- _Work to do_
Look below and pull out each line with the word "aspect".

- _Dataset excerpt_
'''
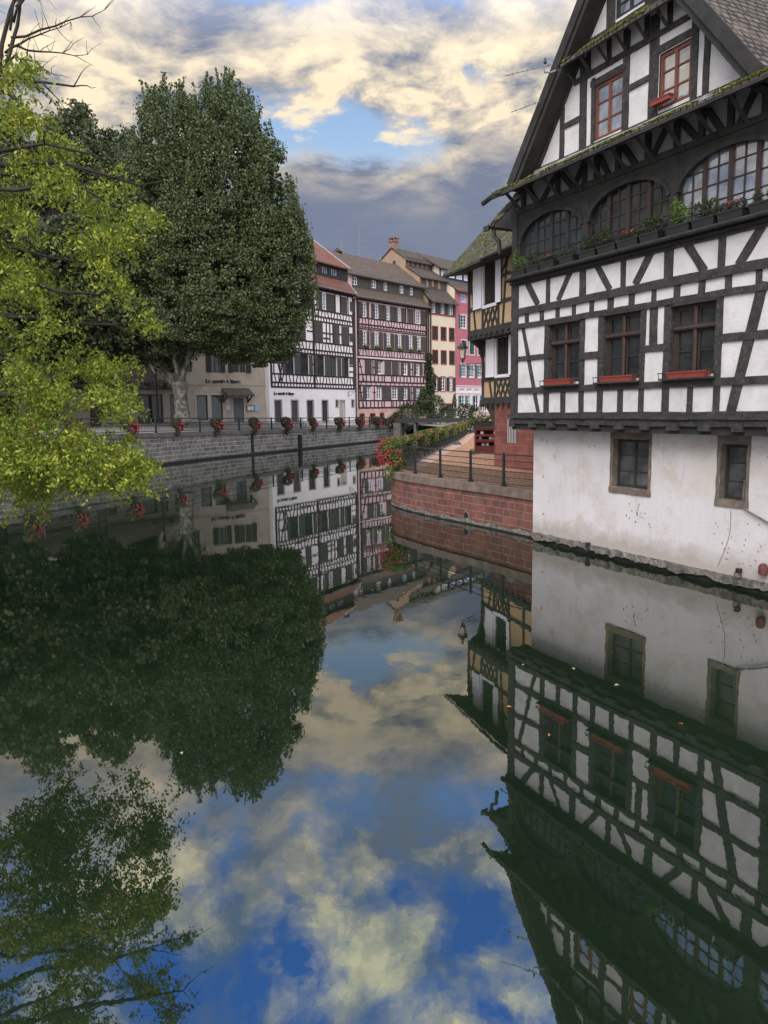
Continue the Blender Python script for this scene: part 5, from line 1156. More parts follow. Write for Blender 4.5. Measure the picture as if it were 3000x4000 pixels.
MH = thing('raspberry_house', 'raspberry pink house with green shutters at far right of the row', 'house', (11.2, 118.3, 0), facing(41))
Mw = [(1.3, 16.15, 2.72, 18.05), (3.85, 16.12, 5.0, 18.05), (1.5, 12.3, 2.85, 14.3), (3.6, 12.3, 4.9, 14.3), (5.95, 12.3, 7.1, 14.2), (1.42, 8.83, 2.6, 10.7), (3.55, 8.83, 4.8, 10.7), (5.85, 8.83, 7.0, 10.7), (7.9, 8.83, 9.1, 10.7), (6.3, 16.1, 7.6, 18.0), (8.0, 12.3, 9.3, 14.2)]
Mg = [(1.1, 4.3, 2.3, 6.0), (2.95, 4.3, 3.9, 6.0), (4.85, 2.3, 6.1, 6.0), (.95, 6.57, 2.25, 7.05), (2.92, 6.57, 4.2, 7.05), (4.95, 6.57, 6.2, 7.05), (7.4, 2.3, 8.6, 6.0)]
b = MB(); b.wall(-.05, 10.5, 7.45, 21.9, Mw+[(1.25, 19.95, 2.75, 21.15), (3.05, 19.9, 4.7, 21.1), (5.4, 19.9, 7.0, 21.1)], 0, .2); b.build('plaster_wall', M_MAGENTA, MH)
b = MB(); b.wall(-.05, 10.5, 1.5, 7.45, Mg, -.02, .25)
b.box(-.1, 10.5, -.12, -.021, 7.38, 7.5).box(-.1, 10.5, -.10, -.021, 6.28, 6.4); b.build('shop_front_wall', M_PINKTRIM, MH)
trim(MH, Mw, M_PINKTRIM, .15)
for h in Mw: far_shutwin(MH, *h) if h[1] > 15 or h[1] < 10 else window(MH, *h, .04, M_SHUTG, M_GLASS, 3, 9, .09, .05, .05)
for h in Mg: far_shutwin(MH, *h, nz=3)
for h in ((.72, 16.1, 1.13, 18.06), (3.12, 16.1, 3.68, 18.08), (.88, 8.8, 1.27, 10.68), (2.92, 8.8, 3.4, 10.68), (5.2, 8.8, 5.7, 10.68), (.6, 4.2, 1.0, 5.95), (2.4, 4.2, 2.8, 5.95), (6.5, 3.3, 7.0, 5.95), (4.45, 3.3, 4.75, 5.95)): shutter(MH, *h, -.10, M_SHUTG)
mt = [(1.25, 19.95, 2.75, 21.15), (3.05, 19.9, 4.7, 21.1), (5.4, 19.9, 7.0, 21.1)]
for h in mt: window(MH, *h, .04, M_WHITEJ, mat_glass('blue_sky_glass', (.06, .09, .2), 2.2, .03), 3, 1, .10, .08, .06)
b = MB(); b.prismx([(.22, 1.5), (.22, 21.8), (2.7, 23.5), (2.7, 25.1), (7.1, 27.7), (12, 24), (12, 1.5)], 0.0, 12); b.build('party_wall', M_CREAM, MH)
b = MB(); b.slab(-.1, 12, -.6, 21.45, 2.85, 23.75, .16); b.slab(-.6, 12, 2.2, 25.05, 7.1, 27.9, .18); b.slab(-.6, 12, 12.4, 24, 7.1, 27.9, .18); b.build('roof', M_TILEDARK, MH)
md = [(-.1+i*2.0, 23.95, 1.4+i*2.0, 24.85) for i in range(6)]
b = MB(); b.wall(-.5, 11.9, 23.5, 25.3, md, 2.65, .1); b.build('attic_wall', mat('dark_blue_boards', (.02, .025, .07), .7, .2, 4), MH)
for h in md: window(MH, *h, 2.66, M_WHITEJ, M_GLASS2, 4, 2, .14, .08, .07)

# ---- tan restaurant house and its low wing
TH = thing('tan_restaurant_house', 'plain tan roughcast restaurant house behind the big plane tree', 'house', (-12.5, 83.6, 0), facing(50))
Tw = [(-8.2, 3.15, -6.95, 5.7), (-6.55, 3.15, -5.25, 5.7), (-4.05, 2.9, -2.8, 5.4), (-6.4, 8.0, -5.4, 9.9), (-3.9, 8.05, -3.2, 9.98), (-3.15, 8.05, -2.4, 9.98), (-9.5, 8.0, -8.5, 9.9)]
b = MB(); b.wall(-12.2, .25, 1.9, 15.5, Tw, 0, .25); b.box(-12.1, .2, .4, 9, 1.9, 15.4); b.build('roughcast_wall', M_TAN, TH)
trim(TH, Tw[:3], M_GREYTRIM, .2)
for h in Tw[:2]: window(TH, *h, .15, M_TIMBER2, M_GLASS, 1, 1, .08, .06, .03)
for h in Tw[3:]: window(TH, *h, .10, M_TIMBER2, M_GLASS, 2, 2, .08, .06, .03)
for h in ((-5.36, 8.0, -4.85, 9.9), (-4.45, 8.0, -3.95, 9.95), (-2.36, 8.0, -1.8, 9.98), (-6.95, 8, -6.45, 9.9)): shutter(TH, *h, -.10, M_TIMBER2)
b = MB(); h = Tw[2]; b.box(h[0], h[2], .12, .16, h[1], h[3]); [b.box(h[0], h[2], .10, .12, h[1]+i*.16, h[1]+i*.16+.12) for i in range(15)]; b.build('roller_door', M_GREYDOOR, TH)
b = MB(); b.slab(-5.3, -2.1, -1.25, 5.65, .0, 6.45, .10)
for u in (-5.2, -2.3): b.beam((u, 4.9), (u, 5.8), .12, -.1, .0); b.prismx([(0, 4.9), (0, 5.1), (-1.05, 5.7), (-1.1, 5.58)], u-.06, u+.06)
b.build('door_canopy', M_TILEDARK, TH)
b = MB(); b.box(-12.2, .25, -.05, .01, 6.72, 6.84); b.build('string_course', M_TAN, TH)
text_mesh('sign_lettering', 'La corde à linge', .5, M_SIGN, TH, -7.1, -.06, 6.95, 3.95, .02, .024)
b = MB(); b.slab(-12.5, .5, -.6, 15.3, 6, 20.5, .18); b.slab(-12.5, .5, 12, 15.3, 6, 20.5, .18); b.prismx([(0, 15.3), (6, 20.2), (9, 15.3)], -12.1, .2); b.build('roof', M_TILERED, TH)
Tm = Matrix.Translation((-12.5, 83.6, 0)) @ Matrix.Rotation(facing(50), 4, 'Z')
o = MB().box(-.45, .45, -.03, .03, 0, .62).build('menu_board', M_BLACK); o.location = Tm @ Vector((-2.03, -.06, 4.02)); o.rotation_euler = (0, 0, facing(50)); tag(o, 'black framed menu case beside the tan house door', 'menu board')
b = MB(); b.box(-.38, -.02, -.045, -.031, .08, .54).box(.03, .38, -.045, -.031, .08, .54); c_ = b.build('menu_sheet', M_PAPER, o)
o = MB().box(-.25, .25, -.02, .02, 0, .58).build('poster', M_BLUEP); o.location = Tm @ Vector((-1.25, -.05, 4.02)); o.rotation_euler = (0, 0, facing(50)); tag(o, 'pale blue poster right of the black menu case', 'poster')
b = MB(); b.box(-.3, .3, -.02, .02, 0, .45).box(-.3, .1, -.02, .02, .6, 1.0).build('x', M_PAPER) if False else None
o = MB().box(-.2, .2, -.02, .02, 0, .5).box(-.18, .18, -.021, .02, .62, 1.1).build('notice', M_PAPER); o.location = Tm @ Vector((-4.7, -.05, 4.2)); o.rotation_euler = (0, 0, facing(50)); tag(o, 'white notices stuck left of the restaurant door', 'notice')
AN = thing('low_wing', 'low tan wing with tiled lean-to roof left of the plane trunk', 'building', tuple(Tm @ Vector((-12.2, 0, 0))), facing(50))
Aw = [(-2.4, 2.9, .2, 5.75), (.95, 2.9, 1.9, 5.75), (-6.6, 3.4, -4.9, 5.6), (-11.0, 3.4, -9.0, 5.6), (-15.5, 3.4, -13.2, 5.6)]
b = MB(); b.wall(-22, 2.2, 1.9, 6.6, Aw, -.5, .25); b.box(-21.9, 2.1, .3, 9, 1.9, 6.5); b.build('roughcast_wall', M_TAN, AN)
for h in Aw: window(AN, *h, -.38, M_TIMBER2, M_GLASS, 2, 1, .10, .06, .03)
b = MB(); b.slab(-22.3, 2.5, -1.3, 6.35, 3.5, 9.6, .15); b.prismx([(-.4, 6.5), (3.5, 9.4), (8, 6.5)], -22, 2.2); b.build('roof', M_TILEDARK, AN)
# half-timbered house glimpsed behind the left trees
GH = thing('left_timbered_house', 'dim half-timbered house glimpsed through the yellow-green tree', 'house', (-52, 66, 0), facing(72))
gwn = [(1.5+i*3.1, z, 2.7+i*3.1, z+1.7) for i in range(7) for z in (7.6, 11.0, 14.2)]+[(1.3+i*3.1, 3.2, 2.9+i*3.1, 5.6) for i in range(7)]
b = MB(); b.wall(0, 23, 2.2, 17.5, gwn, 0, .2); b.box(.05, 22.9, .3, 9, 2.2, 17.4); b.build('plaster_wall', M_WHITEH, GH)
t = MB()
for z in (6.6, 7.4, 9.6, 10.1, 10.8, 13.0, 13.5, 14.1, 16.2, 17.3): F((0, z), (23, z), .16, -.05)
for i in range(24): u = .1+i*.98; F((u, 6.6), (u, 17.3), .14); 
for i in range(14): u = .3+i*1.6; F((u, 6.7), (u+.6, 7.4), .12); F((u, 10.1), (u+.6, 10.8), .12)
t.build('timber_frame', M_TIMFAR, GH)
for h in gwn: window(GH, *h, .08, M_TIMBER2, M_GLASS, 2, 2, .1, .08, .05)
b = MB(); b.slab(-.5, 23.5, -.7, 17.4, 6, 24, .2); b.slab(-.5, 23.5, 12, 17.4, 6, 24, .2); b.prismx([(.2, 17.4), (6, 23.7), (11, 17.4)], .1, 22.9); b.build('roof', M_TILEDARK, GH)

# ================================================================ TREES
def limb(mb, p, q, r0, r1, bend=.15, n=7, seg=6):
    p, q = Vector(p), Vector(q); d = q-p; L = d.length
    off = Vector((random.uniform(-1, 1), random.uniform(-1, 1), random.uniform(.0, 1)))*bend*L
    pts = [p+d*(i/n)+off*math.sin(math.pi*i/n)+Vector((random.gauss(0, 1), random.gauss(0, 1), random.gauss(0, 1)))*L*.012*(0 < i < n) for i in range(n+1)]
    mb.tube(pts, [r0+(r1-r0)*i/n for i in range(n+1)], seg); return pts
def crown(lobes, yc, ry, nclump, per, r, leaf_n_fill, fill=.82, seedv=1):
    """clumps of leaves over the skin of a few tall lobes, plus thinner leaves inside"""
    rs = np.random.RandomState(seedv); areas = np.array([l[2]*l[3] for l in lobes]); areas = areas/areas.sum(); cs = []; fills = []; cl = []
    for l, a in zip(lobes, areas):
        n = max(3, int(nclump*a)); p = rs.normal(size=(n, 3)); p[:, 1] = np.where(rs.uniform(size=n) < .35, np.abs(p[:, 1]), -np.abs(p[:, 1])); p /= np.linalg.norm(p, axis=1)[:, None]
        yy = l[4] if len(l) > 4 else yc; ryy = ry*l[2]/4.5
        c = np.stack([l[0]+p[:, 0]*l[2]*.93, yy+p[:, 1]*ryy, l[1]+p[:, 2]*l[3]*.93], 1)
        # keep clumps that are not deep inside another lobe
        keep = np.ones(n, bool)
        for m in lobes:
            if m is l: continue
            my = m[4] if len(m) > 4 else yc; rr = ((c[:, 0]-m[0])/m[2])**2+((c[:, 2]-m[1])/m[3])**2+((c[:, 1]-my)/(ry*m[2]/4.5))**2
            keep &= rr > .55
        c = c[keep]; cl.append(c)
        nf = int(leaf_n_fill*a); q = rs.normal(size=(nf, 3)); q /= np.linalg.norm(q, axis=1)[:, None]; k = rs.uniform(.3, 1, nf)**.5*fill
        fills.append(np.stack([l[0]+q[:, 0]*l[2]*k, yy+q[:, 1]*ryy*k, l[1]+q[:, 2]*l[3]*k], 1))
    cl = np.concatenate(cl); out = []
    for c in cl:
        s_ = rs.uniform(.6, 1.25); m = int(per*s_)
        g = np.clip(rs.normal(size=(m, 3)), -1.7, 1.7)*np.array(r)*s_*.5; g[:, 2] = np.abs(g[:, 2])*1.2-r[2]*.4
        out.append(c+g)
    return np.concatenate(out), np.concatenate(fills), cl
PT = thing('plane_tree', 'huge dense plane tree with mottled trunk on the far quay', 'tree', (-17.5, 67.5, 2.75))
lob = [(-17.4, 21.5, 3.7, 9.2), (-12.6, 22.0, 3.9, 9.3), (-9.6, 19.0, 3.1, 8.4), (-8.8, 15.4, 3.3, 7.0), (-12.6, 13.6, 5.0, 5.2), (-18.6, 14.5, 3.8, 6.8, 68.5), (-10.0, 11.6, 3.2, 3.4), (-15.2, 18, 4.5, 8), (-19.2, 13.5, 3.4, 5.0, 69), (-15.8, 11.6, 4.4, 2.4)]
org = np.array([-17.5, 67.5, 2.75])
lv, fl, cc = crown(lob, 67.5, 5.6, 1300, 215, (.85, .85, 1.5), 26000)
rs = np.random.RandomState(21); topc = cc[cc[:, 2] > 15]; topc = topc[rs.permutation(len(topc))[:330]]; sh_ = []
for c in topc:    # upright shoots that fray the outline
    m = 60; h_ = rs.uniform(.8, 2.0); t_ = rs.uniform(0, 1, m); a_ = rs.normal(0, .22, 2)
    sh_.append(c+np.stack([t_*a_[0]*h_+rs.normal(0, .13, m)*(1-.6*t_), t_*a_[1]*h_+rs.normal(0, .13, m), .3+t_*h_+.4], 1))
lv = np.concatenate([lv]+sh_)
PT.scale = (.975, .975, .975)
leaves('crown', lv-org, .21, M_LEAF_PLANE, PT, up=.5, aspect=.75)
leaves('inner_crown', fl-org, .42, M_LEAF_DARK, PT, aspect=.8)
tb_ = MB()
tr_p = [(0, 0, -.3), (.05, 0, .3), (0.0, 0, 1.3), (-.05, .0, 2.6), (-.1, 0, 4.0)]
tb_.tube(tr_p, [1.15, .82, .66, .60, .66], 14); tb_.build('trunk', M_BARK, PT, smooth=True)
lb = MB()
for (q, r0) in (((-2.8, .2, 8.6), .34), ((-1.0, .5, 12), .40), ((1.2, -.4, 13), .42), ((3.6, 0, 11), .30), ((.4, -1.2, 9.5), .26), ((-3.4, -.6, 7.0), .2)):
    pts_ = limb(lb, (-.1+random.uniform(-.2, .2), 0, 3.3), q, r0, r0*.5, .06, 8, 8)
    for k in range(3): 
        e_ = pts_[-1]+Vector((random.uniform(-2, 3.5), random.uniform(-2, 2), random.uniform(3, 9))); limb(lb, pts_[-1-k], e_, r0*.4, .05, .06)
lb.build('limbs', M_BARK, PT, smooth=True)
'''
- _Task response_
leaves('crown', lv-org, .21, M_LEAF_PLANE, PT, up=.5, aspect=.75)
leaves('inner_crown', fl-org, .42, M_LEAF_DARK, PT, aspect=.8)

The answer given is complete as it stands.